Betsina was there at the start of the workshop, which ran May 27 to 28, for the opening prayer and to give a welcoming speech to the youth.

“I was hoping that the youth would learn and try to absorb as much information as they can and, if anything, they can pass interest to their peers, to their families, their friends,” said Betsina.

While he said packing 25 years of negotiations history into a two-day course is not an easy task – and neither is learning it – he said he was confident in the abilities of these “future leaders.”

“We’re hoping to spark interest in the youth, sort of like a youth movement so to speak,” he said.

photo courtesy of the Treaty 8 Tribal Corporation
Akaitcho chief negotiator Don Balsillie helps lead a workshop on Akaitcho negotiations for youth in Yellowknife May 27 to 28.

Dayna Drygeese and Kyra Sangris represented the Yellowknives Dene First Nation, Toni Lafferty represented the Deninu Kue First Nation, and Keegan Boucher and Honey Rain Catholique represented the Lutsel K’e Dene First Nation.

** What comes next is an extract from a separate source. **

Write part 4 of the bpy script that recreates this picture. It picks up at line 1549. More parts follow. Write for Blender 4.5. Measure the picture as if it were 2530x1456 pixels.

With the help of Akaitcho chief negotiator Don Balsillie as well as community negotiators Archie Catholique and Fred Sangris, the youth learned the history of the treaties and the timeline and history of the Akaitcho negotiations process.

They also reviewed a draft of the Akaitcho agreement-in-principle.

Betsina said he believes there will be more recommendations coming forward not only for workshops like this, with more delegates from the Akaitcho communities, but a youth conference as well.

“I’m hoping we can build on this and certainly invite more youth and raise more interest,” said Betsina.